──────── PROVIDED MATERIAL ────────

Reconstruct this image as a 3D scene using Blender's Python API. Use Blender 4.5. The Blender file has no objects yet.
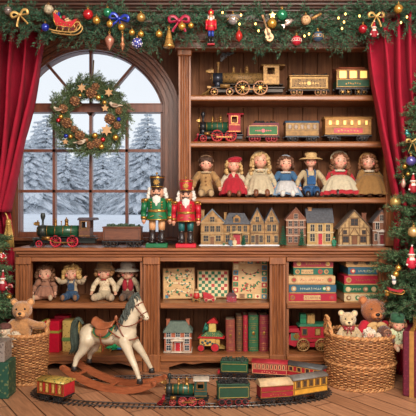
import bpy, math, random
import numpy as np
from mathutils import Vector, Matrix
PI = math.pi
R = math.radians
random.seed(7); RNG = np.random.default_rng(7)
SC = bpy.context.scene
COL = SC.collection

# ---------------------------------------------------------------- camera frame: 600 px focal, 4 m from the cabinet fronts
D, F, H = 4.0, 600.0, 1.093
def s(Y): return (D + Y) / F                      # metres per photo pixel at depth Y
def at(px, py, Y): k = s(Y); return Vector(((px - 208) * k, Y, H - (py - 208) * k))
def xx(px, Y): return (px - 208) * s(Y)
def zz(py, Y): return H - (py - 208) * s(Y)

# ---------------------------------------------------------------- mesh builder
def rotm(rot):
    if rot is None: return None
    from mathutils import Euler
    return Euler(rot).to_matrix()

class MB:
    def __init__(self): self.v = []; self.f = []; self.m = []; self.sm = []
    def add(self, verts, faces, mi=0, smooth=False):
        b = len(self.v)
        self.v.extend([tuple(p) for p in verts])
        for f in faces:
            self.f.append(tuple(i + b for i in f)); self.m.append(mi); self.sm.append(smooth)
    def addnp(self, V, Fa, mi, smooth=False):
        b = len(self.v)
        self.v.extend(map(tuple, V.tolist())); fl = (Fa + b).tolist()
        self.f.extend(map(tuple, fl))
        if isinstance(mi, int): self.m.extend([mi] * len(fl))
        else: self.m.extend(list(mi))
        self.sm.extend([smooth] * len(fl))
    def box(self, c, size, mi=0, bev=0.0, rot=None):
        c = Vector(c); hx, hy, hz = [q / 2 for q in size]
        bev = min(bev, .45 * min(size)) if bev else 0
        Rm = rotm(rot)
        vs = []; idx = {}
        sg = [(a, b, d) for a in (-1, 1) for b in (-1, 1) for d in (-1, 1)]
        if not bev:
            for q in sg: idx[q] = len(vs); vs.append(Vector((q[0]*hx, q[1]*hy, q[2]*hz)))
            fs = []
            for ax in range(3):
                for g in (-1, 1):
                    o = [i for i in range(3) if i != ax]
                    loop = []
                    for (a, b) in ((-1, -1), (1, -1), (1, 1), (-1, 1)):
                        k = [0, 0, 0]; k[ax] = g; k[o[0]] = a; k[o[1]] = b; loop.append(idx[tuple(k)])
                    fs.append(loop)
        else:
            h = (hx, hy, hz)
            for q in sg:
                for ax in range(3):
                    p = [q[i] * (h[i] - (0 if i == ax else bev)) for i in range(3)]
                    idx[(q, ax)] = len(vs); vs.append(Vector(p))
            fs = []
            for ax in range(3):
                o = [i for i in range(3) if i != ax]
                for g in (-1, 1):
                    loop = []
                    for (a, b) in ((-1, -1), (1, -1), (1, 1), (-1, 1)):
                        k = [0, 0, 0]; k[ax] = g; k[o[0]] = a; k[o[1]] = b; loop.append(idx[(tuple(k), ax)])
                    fs.append(loop)
                for a in (-1, 1):                       # edges parallel to ax
                    for b in (-1, 1):
                        k0 = [0, 0, 0]; k0[ax] = -1; k0[o[0]] = a; k0[o[1]] = b
                        k1 = list(k0); k1[ax] = 1; k0 = tuple(k0); k1 = tuple(k1)
                        fs.append([idx[(k0, o[0])], idx[(k1, o[0])], idx[(k1, o[1])], idx[(k0, o[1])]])
            for q in sg: fs.append([idx[(q, 0)], idx[(q, 1)], idx[(q, 2)]])
        out = []
        for f in fs:
            p = [vs[i] for i in f]; n = (p[1] - p[0]).cross(p[2] - p[0]); cc = sum(p, Vector()) / len(p)
            out.append(f if n.dot(cc) > 0 else f[::-1])
        if Rm: vs = [Rm @ p for p in vs]
        self.add([p + c for p in vs], out, mi)
    def bx(self, x0, x1, y0, y1, z0, z1, mi=0, bev=0.0):
        self.box(((x0+x1)/2, (y0+y1)/2, (z0+z1)/2), (abs(x1-x0), abs(y1-y0), abs(z1-z0)), mi, bev)
    def tube(self, pts, rad, n=8, mi=0, caps=True, smooth=True, flat=1.0, closed=False):
        pts = [Vector(p) for p in pts]
        if not hasattr(rad, '__len__'): rad = [rad] * len(pts)
        m = len(pts); T = []
        for i in range(m):
            if closed: t = pts[(i+1) % m] - pts[i-1]
            else: t = pts[min(i+1, m-1)] - pts[max(i-1, 0)]
            T.append(t.normalized() if t.length > 1e-9 else Vector((0, 0, 1)))
        up = Vector((0, 0, 1)) if abs(T[0].z) < .9 else Vector((0, 1, 0))
        nrm = (up - T[0] * up.dot(T[0])).normalized(); V = []; 
        for i in range(m):
            nrm = (nrm - T[i] * nrm.dot(T[i]))
            nrm = nrm.normalized() if nrm.length > 1e-9 else T[i].orthogonal().normalized()
            bi = T[i].cross(nrm)
            for j in range(n):
                a = 2 * PI * j / n
                V.append(pts[i] + nrm * (math.cos(a) * rad[i]) + bi * (math.sin(a) * rad[i] * flat))
        Fs = []
        for i in range(m if closed else m - 1):
            i2 = (i + 1) % m
            for j in range(n):
                Fs.append((i*n + j, i*n + (j+1) % n, i2*n + (j+1) % n, i2*n + j))
        if caps and not closed:
            Fs.append(tuple(range(n))[::-1]); Fs.append(tuple((m-1)*n + j for j in range(n)))
        self.add(V, Fs, mi, smooth)
    def cyl(self, p0, p1, r0, r1=None, n=12, mi=0, smooth=True):
        r1 = r0 if r1 is None else r1
        b = len(self.f)
        self.tube([p0, p1], [max(r0, 1e-5), max(r1, 1e-5)], n, mi, True, smooth)
        self.sm[-1] = False; self.sm[-2] = False
    def sphere(self, c, r, nu=12, nv=8, mi=0, rot=None, jit=0):
        if not hasattr(r, '__len__'): r = (r, r, r)
        c = Vector(c); Rm = rotm(rot); V = []
        for i in range(1, nv):
            t = PI * i / nv
            for j in range(nu):
                a = 2 * PI * j / nu; q = 1 + (random.uniform(-jit, jit) if jit else 0)
                V.append(Vector((r[0]*math.sin(t)*math.cos(a)*q, r[1]*math.sin(t)*math.sin(a)*q, r[2]*math.cos(t)*q)))
        V.append(Vector((0, 0, r[2]))); V.append(Vector((0, 0, -r[2]))); T, B = len(V)-2, len(V)-1
        Fs = []
        for i in range(nv - 2):
            for j in range(nu):
                Fs.append((i*nu+j, (i+1)*nu+j, (i+1)*nu+(j+1) % nu, i*nu+(j+1) % nu))
        for j in range(nu):
            Fs.append((T, j, (j+1) % nu)); Fs.append((B, (nv-2)*nu+(j+1) % nu, (nv-2)*nu+j))
        if Rm: V = [Rm @ p for p in V]
        self.add([p + c for p in V], Fs, mi, True)
    def capsule(self, p0, p1, r0, r1, n=10):
        self.cyl(p0, p1, r0, r1, n); self.sphere(p0, r0, n, 8); self.sphere(p1, r1, n, 8)
    def lathe(self, prof, c=(0, 0, 0), n=16, mi=0, axis='z', sx=1, sy=1, smooth=True, caps=True, fn=None):
        V = []; c = Vector(c); m = len(prof)
        for (r, z) in prof:
            for j in range(n):
                a = 2*PI*j/n; q = fn(a, z) if fn else 1
                p = Vector((r*q*math.cos(a)*sx, r*q*math.sin(a)*sy, z))
                if axis == 'x': p = Vector((p.z, p.x, p.y))
                elif axis == 'y': p = Vector((p.y, p.z, p.x))
                V.append(p + c)
        Fs = []
        for i in range(m-1):
            for j in range(n): Fs.append((i*n+j, i*n+(j+1) % n, (i+1)*n+(j+1) % n, (i+1)*n+j))
        self.add(V, Fs, mi, smooth)
        if caps:
            b = len(self.v) - m*n
            self.f.append(tuple(b+j for j in range(n))[::-1]); self.f.append(tuple(b+(m-1)*n+j for j in range(n)))
            self.m += [mi, mi]; self.sm += [False, False]
    def prism(self, poly, y0, y1, mi=0, plane='xz', smooth=False):
        n = len(poly); V = []
        for y in (y0, y1):
            for (a, b) in poly:
                V.append((a, y, b) if plane == 'xz' else ((y, a, b) if plane == 'yz' else (a, b, y)))
        A = sum(poly[i][0]*poly[(i+1) % n][1] - poly[(i+1) % n][0]*poly[i][1] for i in range(n))
        fl = (A > 0) == (plane != 'xz')
        if y1 < y0: fl = not fl
        Fs = [tuple(range(n)), tuple(range(n, 2*n))[::-1]] + [(i, n+i, n+(i+1) % n, (i+1) % n) for i in range(n)]
        if fl: Fs = [f[::-1] for f in Fs]
        b = len(self.f)
        self.add(V, Fs, mi, smooth); self.sm[b] = False; self.sm[b+1] = False
    def torus(self, c, Rr, r, axis='z', n=24, k=6, mi=0, sx=1, sy=1, arc=(0, 2*PI)):
        c = Vector(c); P = []
        full = abs(arc[1]-arc[0]) > 2*PI - .01
        N = n if full else n + 1
        for i in range(N):
            a = arc[0] + (arc[1]-arc[0])*i/n; u, w = Rr*math.cos(a)*sx, Rr*math.sin(a)*sy
            P.append(c + Vector({'z': (u, w, 0), 'y': (u, 0, w), 'x': (0, u, w)}[axis]))
        self.tube(P, r, k, mi, True, True, 1.0, full)
    def strip(self, grid, mi=0, smooth=True, thick=0.0):
        """grid: rows of points, an open surface; thick gives it a back side along its own normals"""
        rows = len(grid); cols = len(grid[0])
        G = np.array([[tuple(p) for p in r] for r in grid])
        if thick:
            du = np.gradient(G, axis=1); dv = np.gradient(G, axis=0)
            N = np.cross(du, dv); N /= np.linalg.norm(N, axis=2, keepdims=True) + 1e-12
            G2 = G + N*thick
            V = np.concatenate([G.reshape(-1, 3), G2.reshape(-1, 3)])
        else: V = G.reshape(-1, 3)
        q = lambda i, j: i*cols + j
        Fs = [(q(i, j), q(i, j+1), q(i+1, j+1), q(i+1, j)) for i in range(rows-1) for j in range(cols-1)]
        if thick:
            o = rows*cols
            Fs += [(o+a, o+d, o+c_, o+b) for (a, b, c_, d) in list(Fs)]
            for j in range(cols-1):
                Fs += [(q(0, j), o+q(0, j), o+q(0, j+1), q(0, j+1)), (q(rows-1, j), q(rows-1, j+1), o+q(rows-1, j+1), o+q(rows-1, j))]
            for i in range(rows-1):
                Fs += [(q(i, 0), q(i+1, 0), o+q(i+1, 0), o+q(i, 0)), (q(i, cols-1), o+q(i, cols-1), o+q(i+1, cols-1), q(i+1, cols-1))]
        self.add(V.tolist(), Fs, mi, smooth)
    def out(self, name, mats, parent=None, loc=None, kind=None):
        me = bpy.data.meshes.new(name); me.from_pydata(self.v, [], self.f)
        if not isinstance(mats, (list, tuple)): mats = [mats]
        for m in mats: me.materials.append(m)
        me.polygons.foreach_set('material_index', self.m); me.polygons.foreach_set('use_smooth', self.sm); me.update()
        o = bpy.data.objects.new(name, me); COL.objects.link(o)
        if parent: o.parent = parent
        if loc is not None: o.location = loc
        if kind: o['kind'] = kind
        return o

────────

REQUIREMENTS: Read the lines above. Gather those in which the string "objects" is found.

TASK OUTPUT:
Reconstruct this image as a 3D scene using Blender's Python API. Use Blender 4.5. The Blender file has no objects yet.
        o = bpy.data.objects.new(name, me); COL.objects.link(o)